Brigadier y Frenoso: la bravura que desarma teorías y el público que no la entiende

Brigadier y Frenoso: la bravura que desarma teorías y el público que no la entiende

La bravura encierra multitud de misterios por resolver, y quizá nunca lleguemos a descifrarlos todos. Tal vez ese sea el motivo por el que, cuanto más toros vemos y más faenas analizamos, más conscientes somos de nuestra propia ignorancia. El toreo es un arte que humilla con sabiduría: nos hace sentir eternos aprendices.

Escribir sobre toros —y, sobre todo, valorar lo que ocurre en el ruedo— se vuelve cada vez más difícil. Y más cuando aparecen ejemplares como Brigadier, capaces de derribar todas nuestras teorías en apenas diez minutos. La bravura es así: superior a cualquier suposición humana. Este toro, un gigante por el que pocos habíamos apostado, embistió con la fiereza de un tejón y se movió con una ligereza impropia de sus 667 kilos. Fue como si pesara diez veces menos. Algo extraordinario.

El público general difícilmente podrá apreciar estos matices, pero los aficionados que vivimos el toreo día a día sabemos el esfuerzo que hay detrás de un toro así. Presentar en Madrid un animal con casta, poder y movilidad es una hazaña que debería valorarse tanto como las grandes faenas. Ya es un lugar común hablar de que «se está criando el mejor toro de las últimas décadas», pero cuando aparece uno como Brigadier, la frase deja de ser un tópico para convertirse en una verdad incontestable. Afortunadamente, el público de  Las Ventas supo reconocerlo con una vuelta al ruedo. No corrió la misma fortuna Frenoso, de Victoriano del Río, otro toro excepcional que pasó sin el reconocimiento merecido.

Hablar de Victoriano del Río es hablar de regularidad y compromiso. Un ganadero que, incluso cuando acude como remiendo, lleva toros con garantías y acordes a Madrid. Detrás de esto hay hombres de campo que conocen su ganado como la palma de su mano, capaces de seleccionar en un instante qué toros cargar al camión cuando suena el teléfono.

La pena de Frenoso fue toparse con un palco que, como suele ocurrir, carecía de la sensibilidad necesaria para premiar la bravura. El público tampoco lo reclamó. Pero, claro, era viernes, y en la plaza había más curiosos que aficionados. Por eso insisto: solo quien entiende el toreo puede valorar estas gestas.
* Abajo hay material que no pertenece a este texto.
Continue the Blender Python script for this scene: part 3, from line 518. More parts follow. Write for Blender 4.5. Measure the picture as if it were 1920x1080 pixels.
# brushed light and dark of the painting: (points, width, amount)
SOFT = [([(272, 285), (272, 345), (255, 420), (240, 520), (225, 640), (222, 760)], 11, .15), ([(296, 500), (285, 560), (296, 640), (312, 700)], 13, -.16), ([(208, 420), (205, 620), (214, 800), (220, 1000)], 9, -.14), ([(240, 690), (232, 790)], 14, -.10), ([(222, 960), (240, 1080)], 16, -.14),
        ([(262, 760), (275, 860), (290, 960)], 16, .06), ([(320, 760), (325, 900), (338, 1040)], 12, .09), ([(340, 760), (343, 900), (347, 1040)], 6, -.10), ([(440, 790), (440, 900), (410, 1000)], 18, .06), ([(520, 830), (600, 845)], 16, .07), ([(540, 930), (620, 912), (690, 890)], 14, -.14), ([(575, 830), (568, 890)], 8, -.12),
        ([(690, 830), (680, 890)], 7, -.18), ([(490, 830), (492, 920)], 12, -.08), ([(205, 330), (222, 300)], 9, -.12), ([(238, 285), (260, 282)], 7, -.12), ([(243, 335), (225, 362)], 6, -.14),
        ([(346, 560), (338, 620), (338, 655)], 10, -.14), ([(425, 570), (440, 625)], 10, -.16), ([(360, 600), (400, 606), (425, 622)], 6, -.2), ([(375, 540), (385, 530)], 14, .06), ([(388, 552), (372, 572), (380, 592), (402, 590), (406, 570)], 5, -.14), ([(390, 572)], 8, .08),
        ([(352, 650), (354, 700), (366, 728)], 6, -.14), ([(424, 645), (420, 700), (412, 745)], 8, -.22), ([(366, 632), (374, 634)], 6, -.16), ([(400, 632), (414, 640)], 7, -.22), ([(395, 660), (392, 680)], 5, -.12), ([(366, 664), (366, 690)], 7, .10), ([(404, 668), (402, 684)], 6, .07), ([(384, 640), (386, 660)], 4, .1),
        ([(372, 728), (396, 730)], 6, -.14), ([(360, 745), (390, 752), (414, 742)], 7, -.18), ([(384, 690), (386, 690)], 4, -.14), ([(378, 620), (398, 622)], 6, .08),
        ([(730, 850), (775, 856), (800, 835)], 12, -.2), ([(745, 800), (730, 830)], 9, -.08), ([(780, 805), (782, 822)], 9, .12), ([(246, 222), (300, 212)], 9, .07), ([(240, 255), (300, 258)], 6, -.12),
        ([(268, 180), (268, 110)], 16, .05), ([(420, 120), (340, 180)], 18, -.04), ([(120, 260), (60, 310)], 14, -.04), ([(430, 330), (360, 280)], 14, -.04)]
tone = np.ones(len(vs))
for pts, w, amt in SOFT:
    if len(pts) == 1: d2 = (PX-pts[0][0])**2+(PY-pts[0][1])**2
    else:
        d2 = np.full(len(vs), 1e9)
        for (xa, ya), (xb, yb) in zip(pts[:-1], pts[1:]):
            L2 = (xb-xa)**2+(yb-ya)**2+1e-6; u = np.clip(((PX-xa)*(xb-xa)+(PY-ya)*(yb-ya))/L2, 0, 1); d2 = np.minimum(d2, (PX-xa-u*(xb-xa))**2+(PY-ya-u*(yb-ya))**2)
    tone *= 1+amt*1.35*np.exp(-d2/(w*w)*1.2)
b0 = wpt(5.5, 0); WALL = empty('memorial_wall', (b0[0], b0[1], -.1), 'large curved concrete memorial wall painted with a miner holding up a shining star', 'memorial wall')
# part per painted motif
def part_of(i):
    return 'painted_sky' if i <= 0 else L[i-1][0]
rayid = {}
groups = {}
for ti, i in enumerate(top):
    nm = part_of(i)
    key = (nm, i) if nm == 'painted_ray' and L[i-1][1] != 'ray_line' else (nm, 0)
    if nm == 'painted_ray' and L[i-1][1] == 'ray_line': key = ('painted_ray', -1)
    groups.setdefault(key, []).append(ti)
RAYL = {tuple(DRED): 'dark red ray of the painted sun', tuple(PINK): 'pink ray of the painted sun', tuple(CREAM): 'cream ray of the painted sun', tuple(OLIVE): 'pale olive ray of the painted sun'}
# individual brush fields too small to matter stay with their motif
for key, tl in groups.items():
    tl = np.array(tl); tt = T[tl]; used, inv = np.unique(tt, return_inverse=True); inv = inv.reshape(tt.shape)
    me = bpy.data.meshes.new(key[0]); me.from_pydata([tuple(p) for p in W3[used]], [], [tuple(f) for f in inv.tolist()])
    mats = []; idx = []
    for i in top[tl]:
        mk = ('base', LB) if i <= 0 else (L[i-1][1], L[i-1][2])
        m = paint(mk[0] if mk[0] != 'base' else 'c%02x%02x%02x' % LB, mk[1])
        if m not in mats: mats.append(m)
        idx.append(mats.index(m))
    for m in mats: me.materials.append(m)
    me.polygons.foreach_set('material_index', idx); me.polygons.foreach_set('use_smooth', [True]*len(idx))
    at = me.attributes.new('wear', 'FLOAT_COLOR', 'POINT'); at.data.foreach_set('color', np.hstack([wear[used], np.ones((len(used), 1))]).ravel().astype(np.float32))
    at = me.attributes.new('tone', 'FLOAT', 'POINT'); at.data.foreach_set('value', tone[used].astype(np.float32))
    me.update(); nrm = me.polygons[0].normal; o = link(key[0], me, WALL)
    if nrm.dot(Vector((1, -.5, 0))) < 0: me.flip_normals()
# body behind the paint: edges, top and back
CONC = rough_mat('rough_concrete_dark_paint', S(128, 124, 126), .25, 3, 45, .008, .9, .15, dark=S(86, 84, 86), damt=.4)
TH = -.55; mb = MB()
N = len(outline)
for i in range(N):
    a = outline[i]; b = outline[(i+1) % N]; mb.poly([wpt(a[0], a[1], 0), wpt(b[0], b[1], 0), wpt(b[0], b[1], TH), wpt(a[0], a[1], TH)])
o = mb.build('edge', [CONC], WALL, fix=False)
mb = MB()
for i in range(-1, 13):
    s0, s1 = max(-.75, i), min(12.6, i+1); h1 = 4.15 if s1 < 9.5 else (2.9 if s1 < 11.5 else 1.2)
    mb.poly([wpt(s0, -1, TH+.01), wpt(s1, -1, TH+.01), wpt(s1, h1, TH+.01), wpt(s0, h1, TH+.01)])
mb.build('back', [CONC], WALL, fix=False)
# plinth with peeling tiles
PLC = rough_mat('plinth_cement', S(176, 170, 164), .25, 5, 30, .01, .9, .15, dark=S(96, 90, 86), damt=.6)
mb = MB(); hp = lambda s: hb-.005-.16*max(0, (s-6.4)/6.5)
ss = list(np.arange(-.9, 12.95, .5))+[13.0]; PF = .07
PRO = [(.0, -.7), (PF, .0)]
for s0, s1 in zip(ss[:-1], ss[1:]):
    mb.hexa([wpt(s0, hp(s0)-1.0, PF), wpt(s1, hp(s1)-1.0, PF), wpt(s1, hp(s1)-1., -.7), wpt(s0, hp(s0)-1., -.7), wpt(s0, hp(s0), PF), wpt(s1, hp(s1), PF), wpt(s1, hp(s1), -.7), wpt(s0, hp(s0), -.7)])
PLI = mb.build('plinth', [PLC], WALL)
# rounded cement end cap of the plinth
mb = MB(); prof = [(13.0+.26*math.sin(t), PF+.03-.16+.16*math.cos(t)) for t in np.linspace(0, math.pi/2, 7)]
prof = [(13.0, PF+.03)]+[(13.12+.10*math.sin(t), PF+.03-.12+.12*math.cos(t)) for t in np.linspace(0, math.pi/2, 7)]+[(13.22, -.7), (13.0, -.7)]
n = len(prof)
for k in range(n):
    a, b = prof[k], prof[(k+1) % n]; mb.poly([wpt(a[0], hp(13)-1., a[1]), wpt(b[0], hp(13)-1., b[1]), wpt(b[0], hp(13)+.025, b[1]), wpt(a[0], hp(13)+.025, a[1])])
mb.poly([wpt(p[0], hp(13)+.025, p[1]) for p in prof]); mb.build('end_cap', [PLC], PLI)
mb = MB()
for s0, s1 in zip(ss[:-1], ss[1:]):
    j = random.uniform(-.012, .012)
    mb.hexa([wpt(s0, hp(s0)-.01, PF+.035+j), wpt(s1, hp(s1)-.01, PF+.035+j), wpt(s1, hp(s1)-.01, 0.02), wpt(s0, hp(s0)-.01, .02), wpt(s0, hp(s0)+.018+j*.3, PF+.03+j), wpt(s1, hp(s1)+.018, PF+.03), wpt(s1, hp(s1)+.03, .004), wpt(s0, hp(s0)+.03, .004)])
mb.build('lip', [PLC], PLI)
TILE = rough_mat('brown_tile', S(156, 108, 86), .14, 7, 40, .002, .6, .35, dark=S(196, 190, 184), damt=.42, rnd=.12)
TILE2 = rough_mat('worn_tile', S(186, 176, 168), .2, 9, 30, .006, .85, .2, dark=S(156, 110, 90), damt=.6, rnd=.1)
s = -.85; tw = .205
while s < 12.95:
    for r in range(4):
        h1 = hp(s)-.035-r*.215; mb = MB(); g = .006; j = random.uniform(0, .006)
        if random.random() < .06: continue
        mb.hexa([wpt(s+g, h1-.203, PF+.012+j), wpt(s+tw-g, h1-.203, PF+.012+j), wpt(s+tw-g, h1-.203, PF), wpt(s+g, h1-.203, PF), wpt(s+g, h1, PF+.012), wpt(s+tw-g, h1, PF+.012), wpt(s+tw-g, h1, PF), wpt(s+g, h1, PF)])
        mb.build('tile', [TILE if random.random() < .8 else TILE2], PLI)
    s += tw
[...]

La bravura no se improvisa ni se aprende de golpe; exige tiempo, dedicación  y conocimiento.

En definitiva, gloria a los toros bravos, pero más gloria aún a los ganaderos. En tiempos de incertidumbre económica, mantener una ganadería con tamaño, trapío y casta es un milagro. Y más milagroso aún es lograr que esos toros embistan con nobleza. Ellos son los verdaderos artífices de que la fiesta siga viva.